What you need to do - Output the material below in full, exactly as it is.
** START OF Stored data **
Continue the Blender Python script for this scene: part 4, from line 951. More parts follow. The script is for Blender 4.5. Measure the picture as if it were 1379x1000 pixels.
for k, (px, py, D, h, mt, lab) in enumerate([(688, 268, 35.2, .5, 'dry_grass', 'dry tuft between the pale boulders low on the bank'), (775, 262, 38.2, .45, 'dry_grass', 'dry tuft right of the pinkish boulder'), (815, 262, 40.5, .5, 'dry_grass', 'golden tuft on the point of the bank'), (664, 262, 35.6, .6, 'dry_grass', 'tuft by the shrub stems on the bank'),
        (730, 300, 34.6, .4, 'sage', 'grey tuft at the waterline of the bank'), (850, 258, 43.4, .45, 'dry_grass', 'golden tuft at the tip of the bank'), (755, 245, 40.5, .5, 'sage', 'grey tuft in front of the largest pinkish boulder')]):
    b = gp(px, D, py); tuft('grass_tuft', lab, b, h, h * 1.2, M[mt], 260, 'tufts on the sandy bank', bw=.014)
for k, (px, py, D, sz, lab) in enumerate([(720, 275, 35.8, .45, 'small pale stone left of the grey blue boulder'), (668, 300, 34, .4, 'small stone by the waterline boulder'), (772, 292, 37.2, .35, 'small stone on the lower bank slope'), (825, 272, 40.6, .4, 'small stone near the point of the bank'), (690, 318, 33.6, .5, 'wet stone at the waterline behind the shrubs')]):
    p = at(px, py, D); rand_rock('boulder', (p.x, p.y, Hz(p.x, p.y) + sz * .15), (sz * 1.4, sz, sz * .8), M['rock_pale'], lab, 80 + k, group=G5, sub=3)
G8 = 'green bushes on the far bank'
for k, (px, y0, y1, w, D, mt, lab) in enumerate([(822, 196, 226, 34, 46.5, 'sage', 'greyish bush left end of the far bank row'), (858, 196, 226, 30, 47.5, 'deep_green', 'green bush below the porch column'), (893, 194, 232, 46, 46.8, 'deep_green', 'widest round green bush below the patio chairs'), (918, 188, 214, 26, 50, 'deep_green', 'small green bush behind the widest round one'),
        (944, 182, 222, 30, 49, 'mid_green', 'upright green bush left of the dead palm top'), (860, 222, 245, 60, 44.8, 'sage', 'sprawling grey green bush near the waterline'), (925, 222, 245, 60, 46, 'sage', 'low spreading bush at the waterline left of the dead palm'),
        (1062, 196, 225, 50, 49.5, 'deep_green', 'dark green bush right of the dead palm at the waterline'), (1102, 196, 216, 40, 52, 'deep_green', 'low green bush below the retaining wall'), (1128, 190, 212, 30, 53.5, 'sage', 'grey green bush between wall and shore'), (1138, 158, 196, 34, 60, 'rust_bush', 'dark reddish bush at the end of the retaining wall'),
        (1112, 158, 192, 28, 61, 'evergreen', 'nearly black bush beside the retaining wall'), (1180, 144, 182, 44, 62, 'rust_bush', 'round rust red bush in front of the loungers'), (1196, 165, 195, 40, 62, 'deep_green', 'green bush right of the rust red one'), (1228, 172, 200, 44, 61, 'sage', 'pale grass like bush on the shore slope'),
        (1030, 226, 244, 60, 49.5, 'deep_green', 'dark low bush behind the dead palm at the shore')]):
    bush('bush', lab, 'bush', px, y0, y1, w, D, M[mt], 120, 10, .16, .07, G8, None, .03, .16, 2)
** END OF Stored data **
Task output -
Continue the Blender Python script for this scene: part 4, from line 951. More parts follow. The script is for Blender 4.5. Measure the picture as if it were 1379x1000 pixels.
for k, (px, py, D, h, mt, lab) in enumerate([(688, 268, 35.2, .5, 'dry_grass', 'dry tuft between the pale boulders low on the bank'), (775, 262, 38.2, .45, 'dry_grass', 'dry tuft right of the pinkish boulder'), (815, 262, 40.5, .5, 'dry_grass', 'golden tuft on the point of the bank'), (664, 262, 35.6, .6, 'dry_grass', 'tuft by the shrub stems on the bank'),
        (730, 300, 34.6, .4, 'sage', 'grey tuft at the waterline of the bank'), (850, 258, 43.4, .45, 'dry_grass', 'golden tuft at the tip of the bank'), (755, 245, 40.5, .5, 'sage', 'grey tuft in front of the largest pinkish boulder')]):
    b = gp(px, D, py); tuft('grass_tuft', lab, b, h, h * 1.2, M[mt], 260, 'tufts on the sandy bank', bw=.014)
for k, (px, py, D, sz, lab) in enumerate([(720, 275, 35.8, .45, 'small pale stone left of the grey blue boulder'), (668, 300, 34, .4, 'small stone by the waterline boulder'), (772, 292, 37.2, .35, 'small stone on the lower bank slope'), (825, 272, 40.6, .4, 'small stone near the point of the bank'), (690, 318, 33.6, .5, 'wet stone at the waterline behind the shrubs')]):
    p = at(px, py, D); rand_rock('boulder', (p.x, p.y, Hz(p.x, p.y) + sz * .15), (sz * 1.4, sz, sz * .8), M['rock_pale'], lab, 80 + k, group=G5, sub=3)
G8 = 'green bushes on the far bank'
for k, (px, y0, y1, w, D, mt, lab) in enumerate([(822, 196, 226, 34, 46.5, 'sage', 'greyish bush left end of the far bank row'), (858, 196, 226, 30, 47.5, 'deep_green', 'green bush below the porch column'), (893, 194, 232, 46, 46.8, 'deep_green', 'widest round green bush below the patio chairs'), (918, 188, 214, 26, 50, 'deep_green', 'small green bush behind the widest round one'),
        (944, 182, 222, 30, 49, 'mid_green', 'upright green bush left of the dead palm top'), (860, 222, 245, 60, 44.8, 'sage', 'sprawling grey green bush near the waterline'), (925, 222, 245, 60, 46, 'sage', 'low spreading bush at the waterline left of the dead palm'),
        (1062, 196, 225, 50, 49.5, 'deep_green', 'dark green bush right of the dead palm at the waterline'), (1102, 196, 216, 40, 52, 'deep_green', 'low green bush below the retaining wall'), (1128, 190, 212, 30, 53.5, 'sage', 'grey green bush between wall and shore'), (1138, 158, 196, 34, 60, 'rust_bush', 'dark reddish bush at the end of the retaining wall'),
        (1112, 158, 192, 28, 61, 'evergreen', 'nearly black bush beside the retaining wall'), (1180, 144, 182, 44, 62, 'rust_bush', 'round rust red bush in front of the loungers'), (1196, 165, 195, 40, 62, 'deep_green', 'green bush right of the rust red one'), (1228, 172, 200, 44, 61, 'sage', 'pale grass like bush on the shore slope'),
        (1030, 226, 244, 60, 49.5, 'deep_green', 'dark low bush behind the dead palm at the shore')]):
    bush('bush', lab, 'bush', px, y0, y1, w, D, M[mt], 120, 10, .16, .07, G8, None, .03, .16, 2)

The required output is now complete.